Objective:
Could every line of the data be printed exactly as it reads?

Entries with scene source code
>>>

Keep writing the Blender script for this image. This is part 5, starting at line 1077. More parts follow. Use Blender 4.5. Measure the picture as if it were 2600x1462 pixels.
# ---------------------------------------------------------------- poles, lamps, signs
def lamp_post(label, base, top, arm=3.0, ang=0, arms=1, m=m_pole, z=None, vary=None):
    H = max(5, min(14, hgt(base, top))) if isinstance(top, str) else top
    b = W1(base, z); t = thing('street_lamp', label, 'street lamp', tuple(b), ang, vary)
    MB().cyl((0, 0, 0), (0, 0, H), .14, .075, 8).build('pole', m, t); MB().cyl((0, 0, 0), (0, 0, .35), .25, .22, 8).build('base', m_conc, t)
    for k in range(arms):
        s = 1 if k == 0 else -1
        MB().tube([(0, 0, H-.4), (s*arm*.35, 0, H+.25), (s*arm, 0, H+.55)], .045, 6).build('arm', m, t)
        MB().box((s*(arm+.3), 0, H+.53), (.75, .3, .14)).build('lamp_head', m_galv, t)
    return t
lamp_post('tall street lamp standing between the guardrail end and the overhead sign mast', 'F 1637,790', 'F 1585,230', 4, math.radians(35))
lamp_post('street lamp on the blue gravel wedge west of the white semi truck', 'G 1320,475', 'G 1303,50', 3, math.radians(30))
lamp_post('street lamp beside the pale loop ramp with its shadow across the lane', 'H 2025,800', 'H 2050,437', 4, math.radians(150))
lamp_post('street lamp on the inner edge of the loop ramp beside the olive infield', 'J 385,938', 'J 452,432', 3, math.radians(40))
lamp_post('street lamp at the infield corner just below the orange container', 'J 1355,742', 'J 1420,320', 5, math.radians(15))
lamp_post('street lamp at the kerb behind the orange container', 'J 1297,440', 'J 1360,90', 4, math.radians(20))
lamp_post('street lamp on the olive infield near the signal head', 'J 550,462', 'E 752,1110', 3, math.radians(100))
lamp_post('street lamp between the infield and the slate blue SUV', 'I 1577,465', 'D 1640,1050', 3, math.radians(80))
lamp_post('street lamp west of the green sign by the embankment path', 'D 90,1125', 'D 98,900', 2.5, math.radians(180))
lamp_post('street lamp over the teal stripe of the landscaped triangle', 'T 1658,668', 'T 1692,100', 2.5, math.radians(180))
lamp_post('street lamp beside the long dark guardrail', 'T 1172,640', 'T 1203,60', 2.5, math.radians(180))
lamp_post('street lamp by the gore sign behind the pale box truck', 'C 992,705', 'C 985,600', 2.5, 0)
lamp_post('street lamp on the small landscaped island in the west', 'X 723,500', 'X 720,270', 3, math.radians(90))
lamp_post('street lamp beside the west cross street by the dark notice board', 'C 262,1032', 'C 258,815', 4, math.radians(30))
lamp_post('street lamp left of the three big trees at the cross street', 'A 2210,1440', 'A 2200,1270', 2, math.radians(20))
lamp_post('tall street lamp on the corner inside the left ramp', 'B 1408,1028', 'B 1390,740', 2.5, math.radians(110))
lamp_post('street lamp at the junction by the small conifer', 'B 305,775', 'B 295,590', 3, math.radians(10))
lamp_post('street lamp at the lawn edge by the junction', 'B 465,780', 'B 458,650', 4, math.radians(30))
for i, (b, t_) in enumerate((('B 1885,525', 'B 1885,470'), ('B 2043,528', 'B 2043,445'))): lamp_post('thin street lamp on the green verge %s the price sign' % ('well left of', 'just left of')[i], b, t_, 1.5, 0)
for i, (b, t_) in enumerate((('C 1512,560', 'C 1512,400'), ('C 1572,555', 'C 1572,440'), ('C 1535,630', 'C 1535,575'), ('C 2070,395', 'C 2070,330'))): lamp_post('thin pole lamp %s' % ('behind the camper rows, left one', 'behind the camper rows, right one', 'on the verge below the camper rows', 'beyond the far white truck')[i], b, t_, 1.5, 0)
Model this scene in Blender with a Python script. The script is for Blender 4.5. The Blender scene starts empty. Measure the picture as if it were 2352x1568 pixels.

<<<

Solution:
Keep writing the Blender script for this image. This is part 5, starting at line 1077. More parts follow. Use Blender 4.5. Measure the picture as if it were 2600x1462 pixels.
# ---------------------------------------------------------------- poles, lamps, signs
def lamp_post(label, base, top, arm=3.0, ang=0, arms=1, m=m_pole, z=None, vary=None):
    H = max(5, min(14, hgt(base, top))) if isinstance(top, str) else top
    b = W1(base, z); t = thing('street_lamp', label, 'street lamp', tuple(b), ang, vary)
    MB().cyl((0, 0, 0), (0, 0, H), .14, .075, 8).build('pole', m, t); MB().cyl((0, 0, 0), (0, 0, .35), .25, .22, 8).build('base', m_conc, t)
    for k in range(arms):
        s = 1 if k == 0 else -1
        MB().tube([(0, 0, H-.4), (s*arm*.35, 0, H+.25), (s*arm, 0, H+.55)], .045, 6).build('arm', m, t)
        MB().box((s*(arm+.3), 0, H+.53), (.75, .3, .14)).build('lamp_head', m_galv, t)
    return t
lamp_post('tall street lamp standing between the guardrail end and the overhead sign mast', 'F 1637,790', 'F 1585,230', 4, math.radians(35))
lamp_post('street lamp on the blue gravel wedge west of the white semi truck', 'G 1320,475', 'G 1303,50', 3, math.radians(30))
lamp_post('street lamp beside the pale loop ramp with its shadow across the lane', 'H 2025,800', 'H 2050,437', 4, math.radians(150))
lamp_post('street lamp on the inner edge of the loop ramp beside the olive infield', 'J 385,938', 'J 452,432', 3, math.radians(40))
lamp_post('street lamp at the infield corner just below the orange container', 'J 1355,742', 'J 1420,320', 5, math.radians(15))
lamp_post('street lamp at the kerb behind the orange container', 'J 1297,440', 'J 1360,90', 4, math.radians(20))
lamp_post('street lamp on the olive infield near the signal head', 'J 550,462', 'E 752,1110', 3, math.radians(100))
lamp_post('street lamp between the infield and the slate blue SUV', 'I 1577,465', 'D 1640,1050', 3, math.radians(80))
lamp_post('street lamp west of the green sign by the embankment path', 'D 90,1125', 'D 98,900', 2.5, math.radians(180))
lamp_post('street lamp over the teal stripe of the landscaped triangle', 'T 1658,668', 'T 1692,100', 2.5, math.radians(180))
lamp_post('street lamp beside the long dark guardrail', 'T 1172,640', 'T 1203,60', 2.5, math.radians(180))
lamp_post('street lamp by the gore sign behind the pale box truck', 'C 992,705', 'C 985,600', 2.5, 0)
lamp_post('street lamp on the small landscaped island in the west', 'X 723,500', 'X 720,270', 3, math.radians(90))
lamp_post('street lamp beside the west cross street by the dark notice board', 'C 262,1032', 'C 258,815', 4, math.radians(30))
lamp_post('street lamp left of the three big trees at the cross street', 'A 2210,1440', 'A 2200,1270', 2, math.radians(20))
lamp_post('tall street lamp on the corner inside the left ramp', 'B 1408,1028', 'B 1390,740', 2.5, math.radians(110))
lamp_post('street lamp at the junction by the small conifer', 'B 305,775', 'B 295,590', 3, math.radians(10))
lamp_post('street lamp at the lawn edge by the junction', 'B 465,780', 'B 458,650', 4, math.radians(30))
for i, (b, t_) in enumerate((('B 1885,525', 'B 1885,470'), ('B 2043,528', 'B 2043,445'))): lamp_post('thin street lamp on the green verge %s the price sign' % ('well left of', 'just left of')[i], b, t_, 1.5, 0)
for i, (b, t_) in enumerate((('C 1512,560', 'C 1512,400'), ('C 1572,555', 'C 1572,440'), ('C 1535,630', 'C 1535,575'), ('C 2070,395', 'C 2070,330'))): lamp_post('thin pole lamp %s' % ('behind the camper rows, left one', 'behind the camper rows, right one', 'on the verge below the camper rows', 'beyond the far white truck')[i], b, t_, 1.5, 0)
Model this scene in Blender with a Python script. The script is for Blender 4.5. The Blender scene starts empty. Measure the picture as if it were 2352x1568 pixels.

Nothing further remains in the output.